- Stated exercise:
Return all lines in the material below that contain "extends".

** start Input rows **

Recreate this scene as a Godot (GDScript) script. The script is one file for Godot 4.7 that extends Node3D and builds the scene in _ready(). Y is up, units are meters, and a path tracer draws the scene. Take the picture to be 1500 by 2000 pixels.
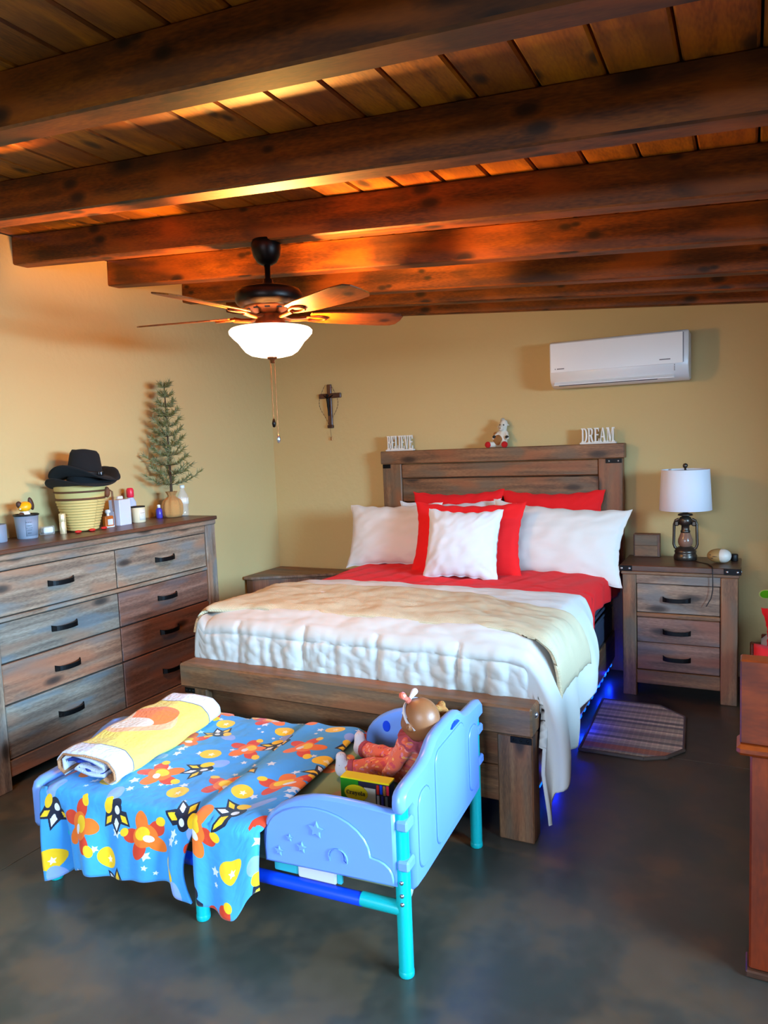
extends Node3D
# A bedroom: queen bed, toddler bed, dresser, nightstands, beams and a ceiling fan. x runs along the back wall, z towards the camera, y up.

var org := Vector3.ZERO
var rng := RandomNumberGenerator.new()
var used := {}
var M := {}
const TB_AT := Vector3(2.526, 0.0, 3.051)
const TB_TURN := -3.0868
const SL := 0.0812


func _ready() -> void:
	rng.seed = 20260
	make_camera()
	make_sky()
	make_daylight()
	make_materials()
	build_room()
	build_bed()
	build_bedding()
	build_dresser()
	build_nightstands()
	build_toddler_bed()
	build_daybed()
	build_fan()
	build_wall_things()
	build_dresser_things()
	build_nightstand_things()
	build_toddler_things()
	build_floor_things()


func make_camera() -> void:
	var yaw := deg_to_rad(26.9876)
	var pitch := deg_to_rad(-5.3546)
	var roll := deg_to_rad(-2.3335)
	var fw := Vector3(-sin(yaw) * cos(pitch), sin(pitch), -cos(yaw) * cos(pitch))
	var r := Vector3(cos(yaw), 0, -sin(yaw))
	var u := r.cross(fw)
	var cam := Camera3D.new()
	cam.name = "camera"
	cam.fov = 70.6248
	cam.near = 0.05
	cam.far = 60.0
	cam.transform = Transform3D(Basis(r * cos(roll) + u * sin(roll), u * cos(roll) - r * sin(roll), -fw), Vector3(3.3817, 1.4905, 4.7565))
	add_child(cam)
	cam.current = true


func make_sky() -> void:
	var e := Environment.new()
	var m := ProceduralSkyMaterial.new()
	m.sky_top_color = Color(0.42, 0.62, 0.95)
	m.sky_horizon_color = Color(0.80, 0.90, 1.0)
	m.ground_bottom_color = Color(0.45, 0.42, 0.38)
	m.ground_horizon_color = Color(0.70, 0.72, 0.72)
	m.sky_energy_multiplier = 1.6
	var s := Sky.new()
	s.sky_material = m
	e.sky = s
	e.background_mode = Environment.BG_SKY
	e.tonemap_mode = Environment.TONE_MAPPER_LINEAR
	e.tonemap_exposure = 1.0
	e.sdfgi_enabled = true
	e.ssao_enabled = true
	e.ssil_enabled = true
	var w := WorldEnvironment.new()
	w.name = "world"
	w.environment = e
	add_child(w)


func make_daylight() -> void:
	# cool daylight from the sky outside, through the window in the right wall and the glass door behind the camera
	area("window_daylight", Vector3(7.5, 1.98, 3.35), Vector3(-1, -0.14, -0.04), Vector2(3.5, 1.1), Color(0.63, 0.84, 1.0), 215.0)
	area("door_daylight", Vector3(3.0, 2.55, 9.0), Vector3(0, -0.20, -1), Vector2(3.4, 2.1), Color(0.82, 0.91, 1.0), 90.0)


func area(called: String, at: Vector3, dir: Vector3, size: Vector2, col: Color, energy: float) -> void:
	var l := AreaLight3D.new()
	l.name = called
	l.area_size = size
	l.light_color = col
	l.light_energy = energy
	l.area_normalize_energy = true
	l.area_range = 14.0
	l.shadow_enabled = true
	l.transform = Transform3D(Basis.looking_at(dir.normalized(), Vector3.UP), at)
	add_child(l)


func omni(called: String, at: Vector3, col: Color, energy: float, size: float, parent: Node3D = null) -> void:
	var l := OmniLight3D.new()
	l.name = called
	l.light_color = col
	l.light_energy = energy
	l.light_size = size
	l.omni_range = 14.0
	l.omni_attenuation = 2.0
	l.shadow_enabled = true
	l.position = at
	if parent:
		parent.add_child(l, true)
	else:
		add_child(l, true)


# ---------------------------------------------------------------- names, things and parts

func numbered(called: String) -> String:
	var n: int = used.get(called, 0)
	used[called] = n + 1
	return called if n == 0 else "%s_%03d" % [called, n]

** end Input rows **
** start Input rows **

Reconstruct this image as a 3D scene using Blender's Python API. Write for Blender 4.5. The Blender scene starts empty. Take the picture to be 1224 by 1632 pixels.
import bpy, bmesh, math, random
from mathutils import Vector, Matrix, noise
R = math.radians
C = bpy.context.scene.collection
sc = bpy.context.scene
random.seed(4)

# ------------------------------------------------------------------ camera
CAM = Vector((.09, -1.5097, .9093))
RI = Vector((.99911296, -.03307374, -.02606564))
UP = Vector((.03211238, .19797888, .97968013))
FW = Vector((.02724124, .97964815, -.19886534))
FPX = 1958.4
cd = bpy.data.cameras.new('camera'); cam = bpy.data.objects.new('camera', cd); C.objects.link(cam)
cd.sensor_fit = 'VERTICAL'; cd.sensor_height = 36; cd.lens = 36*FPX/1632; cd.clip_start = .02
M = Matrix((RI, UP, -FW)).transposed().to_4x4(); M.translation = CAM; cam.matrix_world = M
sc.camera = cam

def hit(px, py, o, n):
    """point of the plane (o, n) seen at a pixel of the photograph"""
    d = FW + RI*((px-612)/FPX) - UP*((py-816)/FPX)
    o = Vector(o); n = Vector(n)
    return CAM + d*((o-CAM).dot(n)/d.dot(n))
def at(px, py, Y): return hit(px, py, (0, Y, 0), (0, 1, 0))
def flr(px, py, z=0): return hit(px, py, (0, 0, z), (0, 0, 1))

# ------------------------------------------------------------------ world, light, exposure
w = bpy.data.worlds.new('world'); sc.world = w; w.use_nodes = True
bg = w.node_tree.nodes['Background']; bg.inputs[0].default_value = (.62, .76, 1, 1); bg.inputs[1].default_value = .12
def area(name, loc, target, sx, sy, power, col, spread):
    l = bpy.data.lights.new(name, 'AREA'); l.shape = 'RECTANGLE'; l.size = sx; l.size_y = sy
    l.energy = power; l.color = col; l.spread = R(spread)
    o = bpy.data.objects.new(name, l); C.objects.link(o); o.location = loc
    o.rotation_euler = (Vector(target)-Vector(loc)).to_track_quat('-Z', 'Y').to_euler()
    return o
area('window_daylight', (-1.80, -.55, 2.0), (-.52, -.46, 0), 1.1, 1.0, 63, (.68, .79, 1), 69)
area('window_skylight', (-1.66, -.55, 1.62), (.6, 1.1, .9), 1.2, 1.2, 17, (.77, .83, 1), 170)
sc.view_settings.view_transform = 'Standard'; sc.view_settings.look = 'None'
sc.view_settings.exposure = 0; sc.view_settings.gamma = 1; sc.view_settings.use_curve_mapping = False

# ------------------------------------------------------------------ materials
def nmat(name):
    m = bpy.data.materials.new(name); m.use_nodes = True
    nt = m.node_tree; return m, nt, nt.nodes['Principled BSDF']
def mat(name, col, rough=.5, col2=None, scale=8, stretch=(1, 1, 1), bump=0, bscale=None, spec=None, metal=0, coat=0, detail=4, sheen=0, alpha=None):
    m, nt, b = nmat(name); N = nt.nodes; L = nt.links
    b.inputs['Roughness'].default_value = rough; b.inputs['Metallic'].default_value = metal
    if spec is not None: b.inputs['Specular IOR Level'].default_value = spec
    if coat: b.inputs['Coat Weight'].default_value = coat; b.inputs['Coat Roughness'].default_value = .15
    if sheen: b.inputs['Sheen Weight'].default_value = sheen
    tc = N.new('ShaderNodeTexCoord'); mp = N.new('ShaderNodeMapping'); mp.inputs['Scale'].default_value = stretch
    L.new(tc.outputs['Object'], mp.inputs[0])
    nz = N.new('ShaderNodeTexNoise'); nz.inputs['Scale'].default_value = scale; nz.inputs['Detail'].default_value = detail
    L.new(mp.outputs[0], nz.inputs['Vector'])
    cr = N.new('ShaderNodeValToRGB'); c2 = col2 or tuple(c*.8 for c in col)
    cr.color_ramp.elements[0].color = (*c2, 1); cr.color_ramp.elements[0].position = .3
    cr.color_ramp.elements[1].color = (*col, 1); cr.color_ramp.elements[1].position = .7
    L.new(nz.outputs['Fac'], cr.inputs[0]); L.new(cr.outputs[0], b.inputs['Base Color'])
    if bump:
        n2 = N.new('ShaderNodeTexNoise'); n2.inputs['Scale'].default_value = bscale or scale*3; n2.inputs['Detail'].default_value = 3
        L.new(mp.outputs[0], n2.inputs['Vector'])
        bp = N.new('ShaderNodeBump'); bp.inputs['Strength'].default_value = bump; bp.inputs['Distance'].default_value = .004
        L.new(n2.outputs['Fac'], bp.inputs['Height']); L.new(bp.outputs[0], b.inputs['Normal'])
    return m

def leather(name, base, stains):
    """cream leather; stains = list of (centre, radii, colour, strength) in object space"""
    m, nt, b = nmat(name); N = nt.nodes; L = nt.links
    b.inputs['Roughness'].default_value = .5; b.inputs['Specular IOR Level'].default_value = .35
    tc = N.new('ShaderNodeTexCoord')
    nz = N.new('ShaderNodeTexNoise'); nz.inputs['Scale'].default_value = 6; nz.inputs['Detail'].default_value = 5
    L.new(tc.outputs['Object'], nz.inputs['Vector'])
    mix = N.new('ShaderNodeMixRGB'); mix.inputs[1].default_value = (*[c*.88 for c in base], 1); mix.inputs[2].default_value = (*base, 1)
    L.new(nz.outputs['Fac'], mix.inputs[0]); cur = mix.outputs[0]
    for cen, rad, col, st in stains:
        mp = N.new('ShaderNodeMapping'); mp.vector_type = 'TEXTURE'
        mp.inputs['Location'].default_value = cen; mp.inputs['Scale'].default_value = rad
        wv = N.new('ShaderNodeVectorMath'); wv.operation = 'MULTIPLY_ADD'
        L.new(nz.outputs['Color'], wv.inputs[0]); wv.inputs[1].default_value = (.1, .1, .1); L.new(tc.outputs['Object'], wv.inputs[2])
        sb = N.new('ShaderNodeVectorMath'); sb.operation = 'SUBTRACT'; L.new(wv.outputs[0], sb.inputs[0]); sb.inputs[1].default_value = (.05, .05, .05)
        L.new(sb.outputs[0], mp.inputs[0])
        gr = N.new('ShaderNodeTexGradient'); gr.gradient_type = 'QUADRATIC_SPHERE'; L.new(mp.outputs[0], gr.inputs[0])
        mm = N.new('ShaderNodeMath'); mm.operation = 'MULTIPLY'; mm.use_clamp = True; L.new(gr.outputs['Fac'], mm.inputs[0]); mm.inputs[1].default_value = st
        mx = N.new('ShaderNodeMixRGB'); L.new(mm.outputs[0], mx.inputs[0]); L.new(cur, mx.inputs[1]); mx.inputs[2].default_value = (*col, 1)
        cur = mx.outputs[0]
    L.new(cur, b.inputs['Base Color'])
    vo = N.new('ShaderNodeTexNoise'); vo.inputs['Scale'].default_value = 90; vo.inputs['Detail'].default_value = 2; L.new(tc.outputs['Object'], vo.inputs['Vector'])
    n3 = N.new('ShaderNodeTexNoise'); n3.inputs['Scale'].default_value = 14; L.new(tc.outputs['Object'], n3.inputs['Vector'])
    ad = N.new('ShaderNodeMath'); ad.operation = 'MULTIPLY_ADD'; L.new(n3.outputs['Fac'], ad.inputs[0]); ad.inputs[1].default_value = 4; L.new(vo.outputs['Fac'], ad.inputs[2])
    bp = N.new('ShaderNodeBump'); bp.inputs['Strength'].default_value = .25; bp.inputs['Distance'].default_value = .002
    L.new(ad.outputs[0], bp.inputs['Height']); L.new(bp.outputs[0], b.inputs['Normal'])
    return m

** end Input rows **
** start Input rows **

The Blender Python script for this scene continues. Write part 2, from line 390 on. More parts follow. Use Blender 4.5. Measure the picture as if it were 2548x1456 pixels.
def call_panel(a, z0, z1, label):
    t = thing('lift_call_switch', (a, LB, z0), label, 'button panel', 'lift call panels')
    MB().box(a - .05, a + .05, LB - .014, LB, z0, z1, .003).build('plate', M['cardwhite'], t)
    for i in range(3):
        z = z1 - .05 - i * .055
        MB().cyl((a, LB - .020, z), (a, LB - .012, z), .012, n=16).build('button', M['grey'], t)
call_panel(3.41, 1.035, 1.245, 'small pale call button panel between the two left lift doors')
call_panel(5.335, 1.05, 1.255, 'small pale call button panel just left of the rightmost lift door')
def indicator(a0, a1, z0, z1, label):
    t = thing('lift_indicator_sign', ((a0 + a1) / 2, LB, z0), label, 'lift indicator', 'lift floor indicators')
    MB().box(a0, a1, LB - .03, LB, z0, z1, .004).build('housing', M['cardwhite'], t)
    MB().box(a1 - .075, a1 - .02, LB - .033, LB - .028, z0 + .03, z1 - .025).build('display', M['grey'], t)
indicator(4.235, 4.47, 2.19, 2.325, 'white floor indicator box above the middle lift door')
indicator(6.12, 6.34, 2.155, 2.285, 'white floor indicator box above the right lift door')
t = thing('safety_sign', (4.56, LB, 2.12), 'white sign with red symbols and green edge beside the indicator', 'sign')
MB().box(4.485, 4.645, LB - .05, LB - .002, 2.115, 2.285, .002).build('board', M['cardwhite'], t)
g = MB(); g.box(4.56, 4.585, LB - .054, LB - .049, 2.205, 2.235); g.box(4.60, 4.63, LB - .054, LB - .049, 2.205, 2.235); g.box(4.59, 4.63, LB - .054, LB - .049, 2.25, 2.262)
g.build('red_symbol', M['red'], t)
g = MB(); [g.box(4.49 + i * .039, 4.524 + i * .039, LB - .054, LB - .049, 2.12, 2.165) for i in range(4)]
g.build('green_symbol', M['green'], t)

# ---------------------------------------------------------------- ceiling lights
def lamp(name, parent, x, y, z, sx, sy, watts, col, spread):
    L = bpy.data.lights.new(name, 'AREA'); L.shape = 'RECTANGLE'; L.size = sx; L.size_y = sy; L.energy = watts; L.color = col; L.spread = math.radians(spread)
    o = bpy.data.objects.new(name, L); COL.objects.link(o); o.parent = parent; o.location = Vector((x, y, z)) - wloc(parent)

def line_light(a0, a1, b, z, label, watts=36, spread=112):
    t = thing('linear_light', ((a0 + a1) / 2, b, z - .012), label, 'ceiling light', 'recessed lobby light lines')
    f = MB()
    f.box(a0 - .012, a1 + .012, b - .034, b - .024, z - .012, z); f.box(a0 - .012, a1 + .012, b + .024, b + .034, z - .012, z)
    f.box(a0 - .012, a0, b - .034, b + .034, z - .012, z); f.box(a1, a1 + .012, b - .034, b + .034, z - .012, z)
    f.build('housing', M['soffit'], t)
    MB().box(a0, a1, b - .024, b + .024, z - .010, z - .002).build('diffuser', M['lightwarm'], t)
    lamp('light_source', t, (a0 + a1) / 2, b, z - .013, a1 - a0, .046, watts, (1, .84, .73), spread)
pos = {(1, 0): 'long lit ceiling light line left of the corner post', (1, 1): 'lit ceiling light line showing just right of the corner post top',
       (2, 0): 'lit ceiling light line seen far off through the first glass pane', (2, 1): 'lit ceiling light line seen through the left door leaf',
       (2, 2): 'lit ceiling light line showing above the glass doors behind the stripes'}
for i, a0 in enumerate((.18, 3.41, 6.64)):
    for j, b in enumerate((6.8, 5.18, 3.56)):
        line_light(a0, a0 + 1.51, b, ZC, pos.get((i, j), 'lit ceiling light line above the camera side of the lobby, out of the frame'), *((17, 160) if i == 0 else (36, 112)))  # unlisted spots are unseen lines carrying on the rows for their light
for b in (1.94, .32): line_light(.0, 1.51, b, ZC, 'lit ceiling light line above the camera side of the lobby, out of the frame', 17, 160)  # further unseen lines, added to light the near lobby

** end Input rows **

- Output for this task:
Recreate this scene as a Godot (GDScript) script. The script is one file for Godot 4.7 that extends Node3D and builds the scene in _ready(). Y is up, units are meters, and a path tracer draws the scene. Take the picture to be 1500 by 2000 pixels.
extends Node3D